Promotional role of Mo on Ce0.3FeOx catalyst towards enhanced NH3-SCR catalytic performance and SO2 resistance

Abstract

The SO2 resistance of low temperature NH3-SCR in non-electric power industries has always been the bottleneck of this technology. Herein, a series of Mo-modified Ce0.3FeOx catalysts (MoaCe0.3FeOx) were synthesized by an easy to scale-up, environment-friendly two-step solid interface reaction and applied to the treatment of flue gas from the glass industry. Incorporation of Mo into Ce0.3FeOx catalyst could not only remarkably expand the operation temperature window in both low and high temperature regions, but also maintain high catalytic activity (>85% NOx conversion) under 65 h long stability test conditions even with the coexistence of H2O and SO2. The two-step interface reaction over MoaCe0.3FeOx provided an increased specific surface area and more amorphous structure, forming highly dispersed MoO3 species on the surface of the catalyst which serves as a sacrificial site to react with SO2. The process of redox reaction has been greatly improved due to the facilitated electron transfer between Fe2+ and Ce4+ as well as more oxygen vacancies and active oxygen.
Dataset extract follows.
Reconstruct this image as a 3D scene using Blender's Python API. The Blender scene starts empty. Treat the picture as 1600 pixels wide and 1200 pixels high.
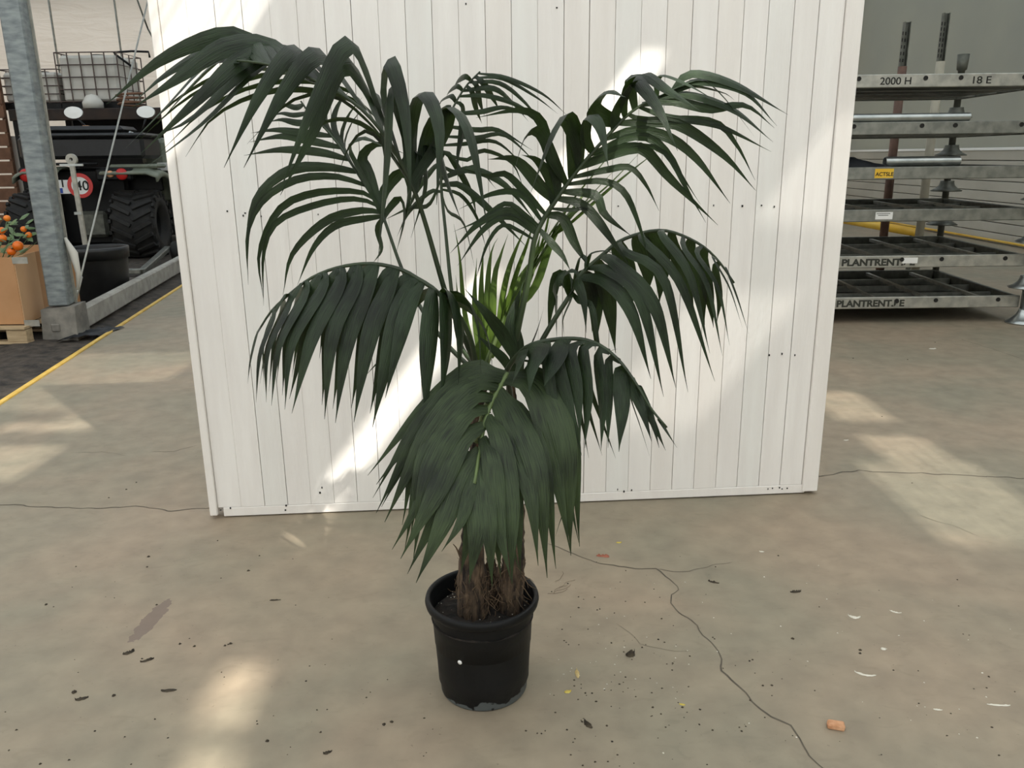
import bpy, math, random
from mathutils import Vector as V, Matrix, noise
random.seed(7)
SC = bpy.context.scene
COL = SC.collection
R = math.radians

# ---------------------------------------------------------------- camera
CAM_H, FPX, PITCH, ROLL = 1.5, 1267.0, R(15.7), R(-0.7)
cf = V((0, math.cos(PITCH), -math.sin(PITCH)))
_u0 = V((0, math.sin(PITCH), math.cos(PITCH)))
_r0 = V((1, 0, 0))
cr = _r0*math.cos(ROLL) + _u0*math.sin(ROLL)
cu = _u0*math.cos(ROLL) - _r0*math.sin(ROLL)
cam_d = bpy.data.cameras.new('camera')
cam = bpy.data.objects.new('camera', cam_d)
COL.objects.link(cam)
cam_d.sensor_width = 36
cam_d.lens = 36*FPX/1600
cam.matrix_world = Matrix(((cr.x, cu.x, -cf.x, 0), (cr.y, cu.y, -cf.y, 0), (cr.z, cu.z, -cf.z, CAM_H), (0, 0, 0, 1)))
SC.camera = cam
EYE = V((0, 0, CAM_H))

def ray(x, y): return cf + cr*((x-800)/FPX) - cu*((y-600)/FPX)
def fl(x, y, z=0.0):
    d = ray(x, y); return EYE + d*((z-CAM_H)/d.z)
def at(x, y, Y):
    d = ray(x, y); return EYE + d*(Y/d.y)

# ---------------------------------------------------------------- light
SC.view_settings.view_transform = 'Standard'
SC.view_settings.look = 'None'
SC.view_settings.gamma = 1
SC.view_settings.use_curve_mapping = False
SC.view_settings.exposure = 0.34
w = bpy.data.worlds.new('sky'); SC.world = w
w.use_nodes = True
w.node_tree.nodes['Background'].inputs[0].default_value = (0.97, 0.97, 0.93, 1)
w.node_tree.nodes['Background'].inputs[1].default_value = 1.0
KY = .85
SUN = V((0.761, -KY, 1.0)).normalized()
sd = bpy.data.lights.new('sun', 'SUN'); sd.energy = 6.6; sd.angle = R(0.75); sd.color = (1, .95, .86)
so = bpy.data.objects.new('sun', sd); COL.objects.link(so)
so.rotation_euler = SUN.to_track_quat('Z', 'Y').to_euler()
so.location = SUN*12

# ---------------------------------------------------------------- helpers
def tag(o, label=None, cat=None, group=None, kind=None):
    if label: o['label'] = label
    if cat: o['category'] = cat
    if group: o['group'] = group
    if kind: o['kind'] = kind
    return o

def empty(name, loc=(0, 0, 0), rz=0):
    o = bpy.data.objects.new(name, None); COL.objects.link(o)
    o.location = loc; o.rotation_euler = (0, 0, rz); o.empty_display_size = .1
    return o

class MB:
    def __init__(s): s.v = []; s.f = []; s.uv = None
    def add(s, vs, fs):
        n = len(s.v); s.v += [tuple(p) for p in vs]; s.f += [tuple(i+n for i in f) for f in fs]; return s
    def box(s, c, d, rot=None, bev=0.0):
        hx, hy, hz = d[0]/2, d[1]/2, d[2]/2
        c = V(c)
        if bev > 0:
            b = min(bev, hx*.9, hy*.9, hz*.9)
            vs = []
            for sz in (-1, 1):
                for sy in (-1, 1):
                    for sx in (-1, 1):
                        vs += [V((sx*(hx-b), sy*(hy-b), sz*hz)), V((sx*(hx-b), sy*hy, sz*(hz-b))), V((sx*hx, sy*(hy-b), sz*(hz-b)))]
            def I(sx, sy, sz, k): return ((sz > 0)*4+(sy > 0)*2+(sx > 0))*3+k
            fs = []
            for z in (-1, 1): fs.append([I(-1, -1, z, 0), I(1, -1, z, 0), I(1, 1, z, 0), I(-1, 1, z, 0)][::z])
            for y in (-1, 1): fs.append([I(-1, y, -1, 1), I(1, y, -1, 1), I(1, y, 1, 1), I(-1, y, 1, 1)][::-y])
            for x in (-1, 1): fs.append([I(x, -1, -1, 2), I(x, 1, -1, 2), I(x, 1, 1, 2), I(x, -1, 1, 2)][::x])
            for y in (-1, 1):
                for z in (-1, 1): fs.append([I(-1, y, z, 0), I(1, y, z, 0), I(1, y, z, 1), I(-1, y, z, 1)][::y*z])
            for x in (-1, 1):
                for z in (-1, 1): fs.append([I(x, -1, z, 0), I(x, -1, z, 2), I(x, 1, z, 2), I(x, 1, z, 0)][::x*z])
            for x in (-1, 1):
                for y in (-1, 1): fs.append([I(x, y, -1, 1), I(x, y, -1, 2), I(x, y, 1, 2), I(x, y, 1, 1)][::x*y])
            for x in (-1, 1):
                for y in (-1, 1):
                    for z in (-1, 1): fs.append([I(x, y, z, 0), I(x, y, z, 1), I(x, y, z, 2)][::x*y*z])
        else:
            vs = [V((sx*hx, sy*hy, sz*hz)) for sz in (-1, 1) for sy in (-1, 1) for sx in (-1, 1)]
            fs = [(0, 2, 3, 1), (4, 5, 7, 6), (0, 1, 5, 4), (2, 6, 7, 3), (0, 4, 6, 2), (1, 3, 7, 5)]
        if rot is not None: vs = [rot @ p for p in vs]
        return s.add([p+c for p in vs], fs)
    def bar(s, a, b, wd, ht, up=V((0, 0, 1)), bev=0.0):
        a, b = V(a), V(b); d = b-a; L = d.length; y = d.normalized()
        x = y.cross(up)
        if x.length < 1e-4: x = y.cross(V((1, 0, 0)))
        x.normalize(); z = x.cross(y)
        return s.box((a+b)/2, (wd, L, ht), Matrix((x, y, z)).transposed(), bev)
    def tube(s, pts, r, n=8, cap=True):
        pts = [V(p) for p in pts]; m = len(pts)
        rr = r if isinstance(r, (list, tuple)) else [r]*m
        vs = []; side = None
        for i, p in enumerate(pts):
            t = (pts[min(i+1, m-1)]-pts[max(i-1, 0)]).normalized()
            if side is None:
                side = t.cross(V((0, 0, 1)))
                if side.length < 1e-3: side = t.cross(V((1, 0, 0)))
            side = (side - t*side.dot(t)).normalized(); o = t.cross(side)
            for k in range(n):
                a = 2*math.pi*k/n
                vs.append(p + (side*math.cos(a)+o*math.sin(a))*rr[i])
        fs = [(i*n+k, i*n+(k+1) % n, (i+1)*n+(k+1) % n, (i+1)*n+k) for i in range(m-1) for k in range(n)]
        if cap: fs += [tuple(range(n))[::-1], tuple((m-1)*n+k for k in range(n))]
        return s.add(vs, fs)
    def lathe(s, prof, n=32, M=None):
        M = M or Matrix.Identity(4); vs = []
        for (r, z) in prof:
            for k in range(n):
                a = 2*math.pi*k/n; vs.append(M @ V((r*math.cos(a), r*math.sin(a), z)))
        m = len(prof)
        fs = [(i*n+k, i*n+(k+1) % n, (i+1)*n+(k+1) % n, (i+1)*n+k) for i in range(m-1) for k in range(n)]
        return s.add(vs, fs)
    def prism(s, poly, z0, z1):
        n = len(poly)
        vs = [(x, y, z0) for x, y in poly]+[(x, y, z1) for x, y in poly]
        fs = [tuple(range(n))[::-1], tuple(range(n, 2*n))]+[(k, (k+1) % n, n+(k+1) % n, n+k) for k in range(n)]
        return s.add(vs, fs)
    def build(s, name, mat, parent=None, smooth=False, loc=None):
        me = bpy.data.meshes.new(name); 
        vs = s.v
        if loc is not None: vs = [(x-loc[0], y-loc[1], z-loc[2]) for x, y, z in vs]
        me.from_pydata(vs, [], s.f); me.update()
        if s.uv:
            uvl = me.uv_layers.new(name='UVMap')
            for lp in me.loops: uvl.data[lp.index].uv = s.uv[lp.vertex_index]
        if smooth:
            for p in me.polygons: p.use_smooth = True
        if mat: me.materials.append(mat)
        o = bpy.data.objects.new(name, me); COL.objects.link(o)
        if loc is not None: o.location = loc
        if parent: o.parent = parent
        return o

def catmull(pts, n):
    pts = [V(p) for p in pts]
    P = [pts[0]*2-pts[1]]+pts+[pts[-1]*2-pts[-2]]
    L = [0]
    for i in range(1, len(pts)): L.append(L[-1]+(pts[i]-pts[i-1]).length)
    out = []
    for k in range(n):
        d = L[-1]*k/(n-1); i = 0
        while i < len(pts)-2 and d > L[i+1]: i += 1
        t = (d-L[i])/max(1e-9, L[i+1]-L[i]); t = min(1, max(0, t))
        a, b, c, e = P[i], P[i+1], P[i+2], P[i+3]
        out.append(.5*((2*b)+(c-a)*t+(2*a-5*b+4*c-e)*t*t+(3*b-a-3*c+e)*t**3))
    return out

# ---------------------------------------------------------------- materials
def newmat(name):
    m = bpy.data.materials.new(name); m.use_nodes = True
    return m, m.node_tree.nodes, m.node_tree.links, m.node_tree.nodes['Principled BSDF']

def srgb(h):
    c = [int(h[i:i+2], 16)/255 for i in (0, 2, 4)]
    return tuple((x/12.92 if x <= .04045 else ((x+.055)/1.055)**2.4) for x in c)+(1,)

def mat(name, c1, c2=None, scale=8, rough=.6, metal=0, bump=0, bscale=None, detail=5, stretch=None, spec=None, ramp=(.35, .65)):
    m, N, L, B = newmat(name)
    B.inputs['Roughness'].default_value = rough; B.inputs['Metallic'].default_value = metal
    if spec is not None: B.inputs['Specular IOR Level'].default_value = spec
    c1 = srgb(c1); B.inputs['Base Color'].default_value = c1
    tc = N.new('ShaderNodeTexCoord'); src = tc.outputs['Object']
    if stretch:
        mp = N.new('ShaderNodeMapping'); mp.inputs['Scale'].default_value = stretch
        L.new(src, mp.inputs[0]); src = mp.outputs[0]
    if c2:
        nz = N.new('ShaderNodeTexNoise'); nz.inputs['Scale'].default_value = scale; nz.inputs['Detail'].default_value = detail
        rp = N.new('ShaderNodeValToRGB'); rp.color_ramp.elements[0].position = ramp[0]; rp.color_ramp.elements[1].position = ramp[1]
        rp.color_ramp.elements[0].color = c1; rp.color_ramp.elements[1].color = srgb(c2)
        L.new(src, nz.inputs['Vector']); L.new(nz.outputs['Fac'], rp.inputs[0]); L.new(rp.outputs[0], B.inputs['Base Color'])
    if bump:
        nb = N.new('ShaderNodeTexNoise'); nb.inputs['Scale'].default_value = bscale or scale*3; nb.inputs['Detail'].default_value = 6
        bp = N.new('ShaderNodeBump'); bp.inputs['Strength'].default_value = bump; bp.inputs['Distance'].default_value = .01
        L.new(src, nb.inputs['Vector']); L.new(nb.outputs['Fac'], bp.inputs['Height']); L.new(bp.outputs[0], B.inputs['Normal'])
    return m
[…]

The enhanced presence of NH4+ could react with gaseous NO species via Eley–Rideal (E–R) mechanism due to the lack of nitrate species (greatly inhibited) while the NH4NO3 was not generated during the reaction which is responsible for excellent low temperature SCR performance as well as high N2 selectivity. Furthermore, less sulfate species and no bulk sulfate were formed, which indicated that the doping of Mo could effectively reduce the basic sites and delay the irreversible deactivation as well as reduce catalyst sulphation. The above features provide a strategy for design and development of non-vanadium-based catalysts with low temperature SO2 resistance in non-electric power industries with high NOx emission concentrations.